SAVANNAH, Ga. (WSAV) – For many people across Savannah, Tammy Stone is a household name. She’s the smiling woman on Facebook Live who gives anyone who asks a platform to tell their stories to her engaging audience.

But before she was a community sensation, she was a single mother trying to take care of her four young children.

“I was on public assistance and not knowing how I was going to pay my bills,” remembers Stone. “[I was] literally having to feed my kids and pretend that I wasn’t hungry because there wasn’t enough food for everybody.”

College was an option for Stone, but never a desire. She says an entrepreneurial spirit led her in a different direction.

One of her first great opportunities came from a hair salon. The staff there offered to teach her how to style hair. It became both a source of income and a source of inspiration.

Later in life, Stone opened her own salon.

“You got some that are going to be like ‘Can you do this? Or, you do that?’ she said. “And I’m okay with that, but my biggest thing is that they love how they look when they leave the salon.”

Right now, Stone co-owns Xscape Hair Studio with one of her daughters in West Savannah. She says the name fits the purpose.

When people sit in her chair, when they sense her experience and her comfort with each tool, “you escape from all the trauma and drama from outside,” said Stone’s friend Davita Capers-London.

At one point, Stone’s careful hands stopped working when she developed a condition in her muscles. She left the salon to her daughter so she could recover in Massachusetts.

Eventually, she did.

“Sometimes its not about you, it’s not about me, but we have to go through things for God to help other people,” said Stone.

That love of God often brings Stone to the Sanctuary of Praise Church in West Savannah where she is an evangelist and often leads congregants in prayer.

Stone says prayer dominates her life.

“I do know one thing,” she said. “If you’ve gone through something in life — women’s issues, divorce single parent, suffering from sickness and then you have mental stuff — I’ve been through it all. And my thing is if you haven’t gone through these things, you may not be able to help someone else go through it.”

That realization is what led Stone to Facebook live. At first, she says her show, Tee Time with Tammy, was an effort to bring people to her former church. But now, she goes live every week.

“People said ‘We love you on there,'” said Stone. “So I said ‘okay, let me see what I can do with this.'”

To this day, Stone uses her platform to talk about community events. She moderates tough conversations about poverty and sometimes, she bakes.

“I just love the feeling that if I can help somebody, I have literally done what I’m supposed to do and that’s all that matters,” said Stone.

In other words, whether she is working with tea in her hands, with flour, with scissors, or with her hands up in prayer, Stone says she is doing it for the people around her.

“That’s her character, she can’t help it.
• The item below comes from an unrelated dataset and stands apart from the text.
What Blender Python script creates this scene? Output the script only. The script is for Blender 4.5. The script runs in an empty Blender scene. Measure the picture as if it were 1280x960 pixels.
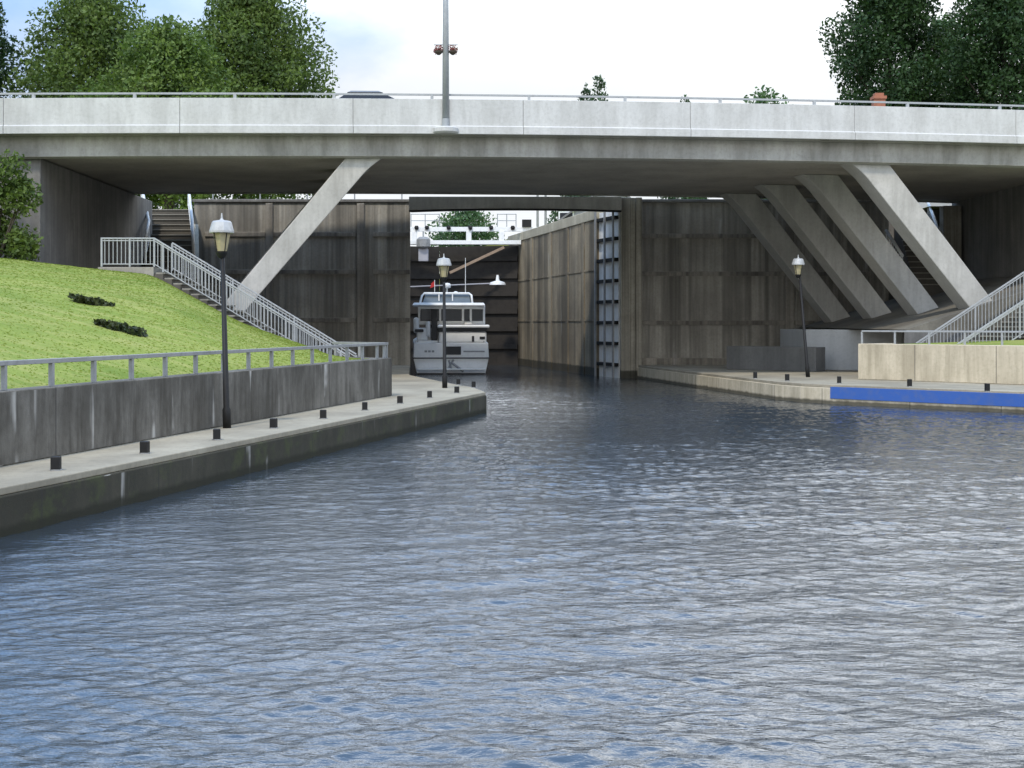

And a lot of times… she feels our pain. And that’s the kind of friend that you need,” said Beverly O’Neal, one of Stone’s longtime friends.

“I love her. Everybody’s not lucky to have a right hand and left hand friend and I do,” said Capers-London.

WSAV News 3’s Kelly Antonacci is featuring Remarkable Women every Tuesday of March, Women’s History Month.

Four finalists were chosen from more than 100 nominations from people throughout the Coastal Empire and Lowcountry.

The winner of WSAV’s contest will be announced on April 1 and will be considered for the “Nexstar Woman of the Year” award.